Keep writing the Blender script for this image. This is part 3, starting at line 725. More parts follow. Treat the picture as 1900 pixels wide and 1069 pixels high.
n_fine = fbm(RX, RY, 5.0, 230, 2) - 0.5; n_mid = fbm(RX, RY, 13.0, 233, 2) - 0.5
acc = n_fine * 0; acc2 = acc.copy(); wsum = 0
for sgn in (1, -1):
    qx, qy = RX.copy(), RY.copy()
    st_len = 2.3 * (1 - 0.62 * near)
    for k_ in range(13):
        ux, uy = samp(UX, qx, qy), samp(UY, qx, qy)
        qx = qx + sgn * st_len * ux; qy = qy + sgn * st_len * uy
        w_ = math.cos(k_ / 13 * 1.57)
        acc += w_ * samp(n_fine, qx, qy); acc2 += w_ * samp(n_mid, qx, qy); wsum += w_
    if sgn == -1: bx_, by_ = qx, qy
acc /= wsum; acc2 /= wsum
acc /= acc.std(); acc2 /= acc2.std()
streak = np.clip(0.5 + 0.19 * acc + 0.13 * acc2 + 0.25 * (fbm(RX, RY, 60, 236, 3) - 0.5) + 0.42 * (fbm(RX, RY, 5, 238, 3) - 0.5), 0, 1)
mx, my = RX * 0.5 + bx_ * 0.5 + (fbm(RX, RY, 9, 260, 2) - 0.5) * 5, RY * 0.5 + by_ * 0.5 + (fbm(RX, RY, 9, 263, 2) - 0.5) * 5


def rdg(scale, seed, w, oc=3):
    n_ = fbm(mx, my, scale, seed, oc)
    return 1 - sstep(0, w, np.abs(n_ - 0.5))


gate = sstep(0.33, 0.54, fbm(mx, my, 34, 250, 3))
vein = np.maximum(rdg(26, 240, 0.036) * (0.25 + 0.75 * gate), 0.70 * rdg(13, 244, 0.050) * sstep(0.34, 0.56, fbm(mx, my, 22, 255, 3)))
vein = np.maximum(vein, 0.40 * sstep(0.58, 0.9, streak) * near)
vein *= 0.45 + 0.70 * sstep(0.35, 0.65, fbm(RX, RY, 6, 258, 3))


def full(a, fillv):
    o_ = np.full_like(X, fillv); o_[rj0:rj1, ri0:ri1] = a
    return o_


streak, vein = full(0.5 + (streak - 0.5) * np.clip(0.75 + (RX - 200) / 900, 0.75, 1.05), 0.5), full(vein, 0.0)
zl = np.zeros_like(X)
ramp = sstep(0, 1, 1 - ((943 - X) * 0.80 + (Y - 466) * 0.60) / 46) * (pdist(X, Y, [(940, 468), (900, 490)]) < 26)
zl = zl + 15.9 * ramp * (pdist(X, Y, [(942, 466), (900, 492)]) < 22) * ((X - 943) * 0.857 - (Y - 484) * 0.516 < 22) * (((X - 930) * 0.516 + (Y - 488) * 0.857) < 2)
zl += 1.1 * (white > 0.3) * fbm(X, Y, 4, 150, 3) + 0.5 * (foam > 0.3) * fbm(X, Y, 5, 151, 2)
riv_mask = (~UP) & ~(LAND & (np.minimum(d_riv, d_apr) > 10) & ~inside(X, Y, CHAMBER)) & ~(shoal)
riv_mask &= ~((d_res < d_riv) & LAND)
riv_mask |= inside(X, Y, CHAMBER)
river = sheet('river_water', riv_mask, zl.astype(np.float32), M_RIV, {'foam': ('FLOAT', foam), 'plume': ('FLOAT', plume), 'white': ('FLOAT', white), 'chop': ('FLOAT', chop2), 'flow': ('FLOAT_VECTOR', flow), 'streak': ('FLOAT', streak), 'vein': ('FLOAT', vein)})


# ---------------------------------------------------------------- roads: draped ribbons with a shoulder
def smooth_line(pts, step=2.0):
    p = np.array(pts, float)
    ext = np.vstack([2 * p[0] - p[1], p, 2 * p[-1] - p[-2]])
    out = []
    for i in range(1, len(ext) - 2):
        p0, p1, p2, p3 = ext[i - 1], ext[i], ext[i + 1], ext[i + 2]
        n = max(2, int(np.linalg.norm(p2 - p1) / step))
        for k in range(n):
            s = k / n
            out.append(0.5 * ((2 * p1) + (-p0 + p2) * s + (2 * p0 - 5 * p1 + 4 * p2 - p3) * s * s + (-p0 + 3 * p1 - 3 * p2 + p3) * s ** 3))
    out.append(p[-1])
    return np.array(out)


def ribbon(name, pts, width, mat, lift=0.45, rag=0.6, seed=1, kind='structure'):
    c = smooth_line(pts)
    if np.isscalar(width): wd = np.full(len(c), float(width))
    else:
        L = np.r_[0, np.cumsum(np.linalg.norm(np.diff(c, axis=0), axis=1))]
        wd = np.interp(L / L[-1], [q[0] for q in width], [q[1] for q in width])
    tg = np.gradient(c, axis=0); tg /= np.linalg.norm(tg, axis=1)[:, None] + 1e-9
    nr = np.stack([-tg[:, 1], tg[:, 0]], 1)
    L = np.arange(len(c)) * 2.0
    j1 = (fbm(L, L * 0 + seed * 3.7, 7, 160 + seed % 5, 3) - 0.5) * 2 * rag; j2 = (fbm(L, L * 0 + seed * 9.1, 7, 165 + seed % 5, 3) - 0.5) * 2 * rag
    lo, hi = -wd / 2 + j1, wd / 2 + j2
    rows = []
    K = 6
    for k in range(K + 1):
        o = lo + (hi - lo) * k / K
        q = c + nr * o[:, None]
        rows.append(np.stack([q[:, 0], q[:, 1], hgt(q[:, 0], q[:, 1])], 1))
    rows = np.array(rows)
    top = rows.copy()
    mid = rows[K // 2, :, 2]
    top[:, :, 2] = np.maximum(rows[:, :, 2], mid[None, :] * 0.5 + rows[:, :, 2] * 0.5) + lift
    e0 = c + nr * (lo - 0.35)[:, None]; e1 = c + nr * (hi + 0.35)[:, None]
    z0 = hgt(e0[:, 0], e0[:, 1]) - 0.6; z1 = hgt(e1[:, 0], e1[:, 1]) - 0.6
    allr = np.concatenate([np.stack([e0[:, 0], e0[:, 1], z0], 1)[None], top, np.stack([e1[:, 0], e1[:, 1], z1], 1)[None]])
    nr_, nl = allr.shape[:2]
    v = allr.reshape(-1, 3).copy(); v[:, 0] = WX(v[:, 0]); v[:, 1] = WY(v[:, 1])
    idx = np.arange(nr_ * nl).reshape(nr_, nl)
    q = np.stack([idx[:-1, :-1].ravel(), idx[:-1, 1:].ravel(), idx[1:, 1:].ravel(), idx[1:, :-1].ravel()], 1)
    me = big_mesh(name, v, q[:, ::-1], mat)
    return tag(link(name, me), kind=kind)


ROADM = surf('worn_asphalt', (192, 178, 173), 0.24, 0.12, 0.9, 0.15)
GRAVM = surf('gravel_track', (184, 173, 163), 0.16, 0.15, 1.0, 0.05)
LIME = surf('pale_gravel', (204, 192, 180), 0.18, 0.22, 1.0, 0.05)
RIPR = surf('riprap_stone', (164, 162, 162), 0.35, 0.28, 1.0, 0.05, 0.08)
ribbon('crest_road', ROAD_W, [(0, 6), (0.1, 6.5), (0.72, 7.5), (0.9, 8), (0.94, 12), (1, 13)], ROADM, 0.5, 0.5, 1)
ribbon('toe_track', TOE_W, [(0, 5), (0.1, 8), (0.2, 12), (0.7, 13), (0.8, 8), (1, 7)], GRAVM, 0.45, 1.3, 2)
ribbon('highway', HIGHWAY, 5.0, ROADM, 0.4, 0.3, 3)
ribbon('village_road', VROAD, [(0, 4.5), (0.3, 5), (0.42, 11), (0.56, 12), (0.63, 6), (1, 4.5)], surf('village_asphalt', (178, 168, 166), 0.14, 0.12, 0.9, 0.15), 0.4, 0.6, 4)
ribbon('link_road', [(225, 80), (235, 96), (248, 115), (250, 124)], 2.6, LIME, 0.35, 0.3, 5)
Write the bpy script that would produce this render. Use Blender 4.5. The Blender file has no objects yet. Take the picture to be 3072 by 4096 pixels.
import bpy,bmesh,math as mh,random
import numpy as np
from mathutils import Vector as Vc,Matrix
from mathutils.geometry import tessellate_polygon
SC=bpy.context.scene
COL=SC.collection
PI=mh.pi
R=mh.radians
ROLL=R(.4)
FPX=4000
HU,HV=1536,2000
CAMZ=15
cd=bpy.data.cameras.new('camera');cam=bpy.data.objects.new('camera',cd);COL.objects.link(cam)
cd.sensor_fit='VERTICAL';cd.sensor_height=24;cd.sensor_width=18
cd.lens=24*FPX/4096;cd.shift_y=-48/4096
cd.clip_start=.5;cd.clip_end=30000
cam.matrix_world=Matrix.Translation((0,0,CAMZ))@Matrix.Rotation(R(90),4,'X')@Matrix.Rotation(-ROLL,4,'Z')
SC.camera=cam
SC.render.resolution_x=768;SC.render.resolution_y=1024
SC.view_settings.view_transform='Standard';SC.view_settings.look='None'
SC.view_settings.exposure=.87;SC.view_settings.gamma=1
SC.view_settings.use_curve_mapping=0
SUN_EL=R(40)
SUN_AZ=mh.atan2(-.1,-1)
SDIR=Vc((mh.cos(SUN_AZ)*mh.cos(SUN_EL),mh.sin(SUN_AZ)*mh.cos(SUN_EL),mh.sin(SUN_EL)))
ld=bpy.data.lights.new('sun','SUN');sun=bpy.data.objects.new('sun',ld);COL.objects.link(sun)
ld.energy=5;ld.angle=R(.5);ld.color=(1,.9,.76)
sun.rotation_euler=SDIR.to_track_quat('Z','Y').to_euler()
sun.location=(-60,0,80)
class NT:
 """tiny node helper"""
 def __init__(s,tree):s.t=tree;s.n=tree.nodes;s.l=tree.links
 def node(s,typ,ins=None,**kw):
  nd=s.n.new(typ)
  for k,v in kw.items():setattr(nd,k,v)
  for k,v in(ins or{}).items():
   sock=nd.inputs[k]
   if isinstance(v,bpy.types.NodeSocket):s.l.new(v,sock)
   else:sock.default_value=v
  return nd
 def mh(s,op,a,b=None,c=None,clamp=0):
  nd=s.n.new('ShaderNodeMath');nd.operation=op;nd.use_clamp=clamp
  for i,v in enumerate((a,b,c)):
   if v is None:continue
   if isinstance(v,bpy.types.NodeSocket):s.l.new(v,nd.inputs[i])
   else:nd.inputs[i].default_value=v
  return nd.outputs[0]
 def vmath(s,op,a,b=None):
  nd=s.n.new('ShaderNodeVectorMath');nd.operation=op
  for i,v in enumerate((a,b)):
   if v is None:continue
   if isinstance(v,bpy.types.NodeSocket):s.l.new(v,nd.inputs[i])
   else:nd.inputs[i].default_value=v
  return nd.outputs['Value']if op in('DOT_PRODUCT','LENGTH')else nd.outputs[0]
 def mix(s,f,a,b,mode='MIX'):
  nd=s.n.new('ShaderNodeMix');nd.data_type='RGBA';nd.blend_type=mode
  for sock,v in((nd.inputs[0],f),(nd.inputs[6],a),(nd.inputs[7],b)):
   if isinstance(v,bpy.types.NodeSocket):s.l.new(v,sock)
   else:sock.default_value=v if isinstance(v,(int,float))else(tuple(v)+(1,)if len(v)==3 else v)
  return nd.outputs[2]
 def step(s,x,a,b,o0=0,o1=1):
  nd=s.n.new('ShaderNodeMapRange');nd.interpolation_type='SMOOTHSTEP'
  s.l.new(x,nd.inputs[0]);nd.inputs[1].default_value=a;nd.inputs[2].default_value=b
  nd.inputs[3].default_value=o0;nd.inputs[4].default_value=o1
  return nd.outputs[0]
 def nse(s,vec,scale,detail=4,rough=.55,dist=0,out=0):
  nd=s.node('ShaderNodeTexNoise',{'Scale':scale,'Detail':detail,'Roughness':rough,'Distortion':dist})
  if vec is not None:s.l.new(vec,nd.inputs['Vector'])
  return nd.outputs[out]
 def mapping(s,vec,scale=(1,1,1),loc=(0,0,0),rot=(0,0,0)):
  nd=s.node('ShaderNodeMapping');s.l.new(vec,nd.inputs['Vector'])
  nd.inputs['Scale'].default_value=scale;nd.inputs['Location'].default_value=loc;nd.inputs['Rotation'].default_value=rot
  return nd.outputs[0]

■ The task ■
From the listing above, copy all lines holding the word "render".

■ Finished answer ■
Write the bpy script that would produce this render. Use Blender 4.5. The Blender file has no objects yet. Take the picture to be 3072 by 4096 pixels.
SC.render.resolution_x=768;SC.render.resolution_y=1024